Tuesday, May 31, 2016

On small southern towns

I know you, Southern Small Town. I KNOW you. I see you posting nasty things about transgendered people molesting children while you dither about how you know Uncle Joe touched cousin Jill's little girl inappropriately but nobody talks about it and the little girl seems fine these days so maybe it's okay to invite Uncle Joe to Thanksgiving anyway. I know you and your conspiracy of silence around rape, around sexual abuse, around mental illness, around every goddamned thing that's ugly. I KNOW YOU.

You know it, too. You know that it's not transgendered people in bathrooms molesting your children. You know goddamned well that the super butch "macho" guy standing at the door or the slick dude at church is more likely to do shit like that--to molest, to hit, to lie about it--than the transperson in the bathroom. Because, like I said, I know you. I know you're not stupid, despite what mass media would have me believe.

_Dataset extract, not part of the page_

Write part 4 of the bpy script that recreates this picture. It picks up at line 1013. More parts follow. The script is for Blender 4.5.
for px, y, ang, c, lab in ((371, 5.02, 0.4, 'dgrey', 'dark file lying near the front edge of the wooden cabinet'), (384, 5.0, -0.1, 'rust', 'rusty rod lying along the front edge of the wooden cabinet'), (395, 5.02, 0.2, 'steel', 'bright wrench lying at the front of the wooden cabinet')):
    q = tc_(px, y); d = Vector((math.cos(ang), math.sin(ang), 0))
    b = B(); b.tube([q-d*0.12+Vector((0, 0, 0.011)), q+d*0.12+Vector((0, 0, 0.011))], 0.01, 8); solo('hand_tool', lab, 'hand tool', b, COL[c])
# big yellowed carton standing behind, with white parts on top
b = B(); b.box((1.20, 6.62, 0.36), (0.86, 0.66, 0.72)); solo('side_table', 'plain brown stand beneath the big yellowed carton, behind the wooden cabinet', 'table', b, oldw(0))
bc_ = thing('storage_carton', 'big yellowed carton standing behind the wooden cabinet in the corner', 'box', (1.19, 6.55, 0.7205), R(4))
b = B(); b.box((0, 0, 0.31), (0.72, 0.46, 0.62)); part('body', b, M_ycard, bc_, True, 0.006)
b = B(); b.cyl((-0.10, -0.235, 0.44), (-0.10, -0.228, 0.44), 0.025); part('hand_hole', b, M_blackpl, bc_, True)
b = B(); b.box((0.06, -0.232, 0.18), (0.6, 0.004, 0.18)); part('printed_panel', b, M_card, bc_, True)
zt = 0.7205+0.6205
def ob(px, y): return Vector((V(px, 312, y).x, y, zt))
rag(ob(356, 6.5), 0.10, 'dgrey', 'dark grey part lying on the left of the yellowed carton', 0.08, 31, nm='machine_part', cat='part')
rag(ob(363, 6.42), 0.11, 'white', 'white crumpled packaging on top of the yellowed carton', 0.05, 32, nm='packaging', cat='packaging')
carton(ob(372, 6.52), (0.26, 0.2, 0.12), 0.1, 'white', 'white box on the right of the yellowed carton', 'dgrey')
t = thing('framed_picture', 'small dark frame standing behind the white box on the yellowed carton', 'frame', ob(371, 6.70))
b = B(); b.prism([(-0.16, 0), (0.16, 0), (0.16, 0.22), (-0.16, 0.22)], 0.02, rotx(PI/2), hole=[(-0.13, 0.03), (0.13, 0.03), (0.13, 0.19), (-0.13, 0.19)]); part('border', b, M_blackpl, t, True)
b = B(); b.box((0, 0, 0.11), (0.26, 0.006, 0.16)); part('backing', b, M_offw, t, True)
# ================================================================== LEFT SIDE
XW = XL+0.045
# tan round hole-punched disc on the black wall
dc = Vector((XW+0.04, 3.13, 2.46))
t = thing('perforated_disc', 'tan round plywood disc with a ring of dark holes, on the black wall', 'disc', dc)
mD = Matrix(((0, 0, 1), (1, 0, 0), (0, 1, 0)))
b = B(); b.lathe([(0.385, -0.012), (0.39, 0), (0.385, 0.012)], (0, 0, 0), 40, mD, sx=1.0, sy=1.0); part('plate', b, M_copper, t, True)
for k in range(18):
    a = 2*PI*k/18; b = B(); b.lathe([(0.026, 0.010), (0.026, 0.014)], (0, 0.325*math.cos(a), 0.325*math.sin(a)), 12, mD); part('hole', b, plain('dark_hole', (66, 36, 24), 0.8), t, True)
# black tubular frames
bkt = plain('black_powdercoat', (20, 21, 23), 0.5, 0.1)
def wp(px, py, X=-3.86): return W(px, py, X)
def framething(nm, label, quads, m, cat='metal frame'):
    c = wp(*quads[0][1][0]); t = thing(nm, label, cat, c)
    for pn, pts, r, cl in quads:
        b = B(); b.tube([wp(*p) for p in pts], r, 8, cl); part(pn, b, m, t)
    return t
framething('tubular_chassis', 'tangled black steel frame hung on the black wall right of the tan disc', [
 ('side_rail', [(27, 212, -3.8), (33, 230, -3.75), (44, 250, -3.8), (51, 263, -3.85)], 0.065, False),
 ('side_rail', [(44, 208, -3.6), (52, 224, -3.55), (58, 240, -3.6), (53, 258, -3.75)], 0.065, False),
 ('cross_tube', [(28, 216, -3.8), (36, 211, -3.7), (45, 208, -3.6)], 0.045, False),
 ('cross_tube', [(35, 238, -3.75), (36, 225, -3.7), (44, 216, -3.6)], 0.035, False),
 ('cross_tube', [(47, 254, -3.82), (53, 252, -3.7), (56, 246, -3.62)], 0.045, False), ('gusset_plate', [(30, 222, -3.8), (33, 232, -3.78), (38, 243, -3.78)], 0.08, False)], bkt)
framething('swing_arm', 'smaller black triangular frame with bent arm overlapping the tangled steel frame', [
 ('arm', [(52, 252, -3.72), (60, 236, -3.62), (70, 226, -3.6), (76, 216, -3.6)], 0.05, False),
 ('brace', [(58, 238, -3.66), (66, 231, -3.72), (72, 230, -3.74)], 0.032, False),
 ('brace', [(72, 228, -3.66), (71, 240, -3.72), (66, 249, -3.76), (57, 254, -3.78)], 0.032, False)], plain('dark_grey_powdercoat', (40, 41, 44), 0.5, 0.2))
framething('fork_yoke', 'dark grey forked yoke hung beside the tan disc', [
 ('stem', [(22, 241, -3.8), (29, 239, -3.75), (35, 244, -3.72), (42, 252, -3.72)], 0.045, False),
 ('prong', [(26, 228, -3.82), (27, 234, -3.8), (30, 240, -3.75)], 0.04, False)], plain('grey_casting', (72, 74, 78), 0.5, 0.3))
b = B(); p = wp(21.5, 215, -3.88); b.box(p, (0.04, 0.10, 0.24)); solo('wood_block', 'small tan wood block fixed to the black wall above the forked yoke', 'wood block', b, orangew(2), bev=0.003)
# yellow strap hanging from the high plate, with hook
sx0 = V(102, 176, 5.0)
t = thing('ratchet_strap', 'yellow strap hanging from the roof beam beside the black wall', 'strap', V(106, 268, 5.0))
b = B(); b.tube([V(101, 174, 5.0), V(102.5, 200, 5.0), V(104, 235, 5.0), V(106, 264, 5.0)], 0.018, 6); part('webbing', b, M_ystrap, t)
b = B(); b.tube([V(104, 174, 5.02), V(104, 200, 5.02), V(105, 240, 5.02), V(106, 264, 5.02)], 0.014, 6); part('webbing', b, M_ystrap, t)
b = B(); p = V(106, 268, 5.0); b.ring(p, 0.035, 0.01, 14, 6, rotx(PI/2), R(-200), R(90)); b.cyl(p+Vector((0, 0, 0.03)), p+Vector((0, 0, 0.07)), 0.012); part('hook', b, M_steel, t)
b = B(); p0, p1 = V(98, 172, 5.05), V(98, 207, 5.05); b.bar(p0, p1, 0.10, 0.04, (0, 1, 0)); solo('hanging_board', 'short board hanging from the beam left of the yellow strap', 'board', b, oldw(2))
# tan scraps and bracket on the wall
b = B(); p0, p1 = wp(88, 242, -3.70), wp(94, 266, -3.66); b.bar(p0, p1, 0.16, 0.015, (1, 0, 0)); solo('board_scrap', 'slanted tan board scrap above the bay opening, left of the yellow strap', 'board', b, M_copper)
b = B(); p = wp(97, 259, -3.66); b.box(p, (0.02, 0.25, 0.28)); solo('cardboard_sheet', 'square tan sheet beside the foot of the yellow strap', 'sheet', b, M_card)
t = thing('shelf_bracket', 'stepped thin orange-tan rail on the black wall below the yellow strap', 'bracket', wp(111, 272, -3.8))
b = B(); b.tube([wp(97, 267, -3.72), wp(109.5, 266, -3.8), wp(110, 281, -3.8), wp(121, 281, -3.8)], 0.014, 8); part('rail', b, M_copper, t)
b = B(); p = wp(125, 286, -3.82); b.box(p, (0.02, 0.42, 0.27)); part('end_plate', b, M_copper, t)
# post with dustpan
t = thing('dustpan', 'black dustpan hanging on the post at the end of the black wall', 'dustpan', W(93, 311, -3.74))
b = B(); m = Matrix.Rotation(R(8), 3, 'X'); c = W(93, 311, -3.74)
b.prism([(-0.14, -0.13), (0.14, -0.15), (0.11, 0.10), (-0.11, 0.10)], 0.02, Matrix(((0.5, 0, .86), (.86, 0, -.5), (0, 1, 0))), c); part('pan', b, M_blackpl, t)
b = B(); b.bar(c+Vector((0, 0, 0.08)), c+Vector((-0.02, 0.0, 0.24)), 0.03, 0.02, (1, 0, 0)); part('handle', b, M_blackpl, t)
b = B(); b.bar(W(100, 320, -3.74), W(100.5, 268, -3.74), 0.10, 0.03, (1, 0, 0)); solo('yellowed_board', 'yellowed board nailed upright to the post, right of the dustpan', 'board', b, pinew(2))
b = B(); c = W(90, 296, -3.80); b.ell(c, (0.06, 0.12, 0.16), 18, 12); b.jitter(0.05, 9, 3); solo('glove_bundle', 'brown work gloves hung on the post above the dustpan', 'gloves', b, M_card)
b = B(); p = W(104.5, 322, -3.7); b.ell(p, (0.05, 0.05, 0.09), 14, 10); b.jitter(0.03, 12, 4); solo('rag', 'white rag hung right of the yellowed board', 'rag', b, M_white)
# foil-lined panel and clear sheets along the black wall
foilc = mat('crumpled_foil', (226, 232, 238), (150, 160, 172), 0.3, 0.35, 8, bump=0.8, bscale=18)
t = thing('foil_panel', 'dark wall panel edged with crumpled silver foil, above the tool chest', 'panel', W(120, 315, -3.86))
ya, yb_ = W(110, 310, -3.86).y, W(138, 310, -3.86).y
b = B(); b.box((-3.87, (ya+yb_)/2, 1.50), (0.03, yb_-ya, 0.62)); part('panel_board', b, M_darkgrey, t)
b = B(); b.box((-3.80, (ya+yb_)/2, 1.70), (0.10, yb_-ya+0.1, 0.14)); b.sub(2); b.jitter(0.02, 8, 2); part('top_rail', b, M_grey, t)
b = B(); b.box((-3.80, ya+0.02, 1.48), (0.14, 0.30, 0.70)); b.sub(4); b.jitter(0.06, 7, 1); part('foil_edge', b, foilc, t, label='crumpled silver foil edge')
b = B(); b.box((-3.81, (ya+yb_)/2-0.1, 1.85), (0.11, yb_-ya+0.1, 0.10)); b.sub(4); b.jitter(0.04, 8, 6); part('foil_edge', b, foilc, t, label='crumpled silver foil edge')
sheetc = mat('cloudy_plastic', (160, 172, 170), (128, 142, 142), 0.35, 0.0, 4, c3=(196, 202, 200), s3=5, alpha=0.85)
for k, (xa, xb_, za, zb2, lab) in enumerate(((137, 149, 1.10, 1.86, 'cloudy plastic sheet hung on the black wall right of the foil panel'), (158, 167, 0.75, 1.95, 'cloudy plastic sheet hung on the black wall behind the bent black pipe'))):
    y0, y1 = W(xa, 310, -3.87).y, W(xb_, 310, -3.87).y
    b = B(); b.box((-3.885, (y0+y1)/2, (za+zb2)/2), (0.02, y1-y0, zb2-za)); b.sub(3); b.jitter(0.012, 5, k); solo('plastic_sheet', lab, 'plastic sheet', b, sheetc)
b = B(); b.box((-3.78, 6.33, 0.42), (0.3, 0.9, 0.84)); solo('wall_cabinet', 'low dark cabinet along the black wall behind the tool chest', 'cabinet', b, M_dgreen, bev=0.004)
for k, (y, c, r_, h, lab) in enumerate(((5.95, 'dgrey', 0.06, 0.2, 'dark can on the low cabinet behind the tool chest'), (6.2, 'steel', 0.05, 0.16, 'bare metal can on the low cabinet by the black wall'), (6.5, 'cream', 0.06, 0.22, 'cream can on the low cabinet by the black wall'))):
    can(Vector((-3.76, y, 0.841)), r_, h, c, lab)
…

Because I grew up there, too. I know how strong you are, I know how blisteringly smart you are or can be (some of y'all are stupid, but that's your own fault, and there's stupid in cities, too).

I also know how afraid you are. I know how, in a small town, you can't put your foot down without risking losing your whole social network. I know how important it is for you to conform--to post about Jesus, to post about how Obama is ruining the nation, to post about transfolks being dangerous--because it's always safer to be conservative in a small town like where you live. I KNOW YOU. I see you. I know that if you lose your friends, life will be miserable. I know. You can't just go out and get new ones, in a small town, not easily.

I'm still appalled at your utter failure of compassion, though. I am constantly horrified. I left my small southern town for some very good reasons, but I am still shocked, I still thought better of you, I really did. I am stunned that you can think about someone who feels wrong in their body, who goes through something that I have to imagine is difficult and terrifying, this transition from man to woman or woman to man, and think "what a horror show" rather than that poor person, who had to deal with that. Who had to risk their whole social world (where's your compassion for that?) so they could be true to themselves, so they could live out this life, this only life we get, as happily as possible. The more I think about this, the more horrified I am, the more I start thinking nasty things about what's made you this way. What is WRONG with you?

I see you. I know you. Be better, goddamn it.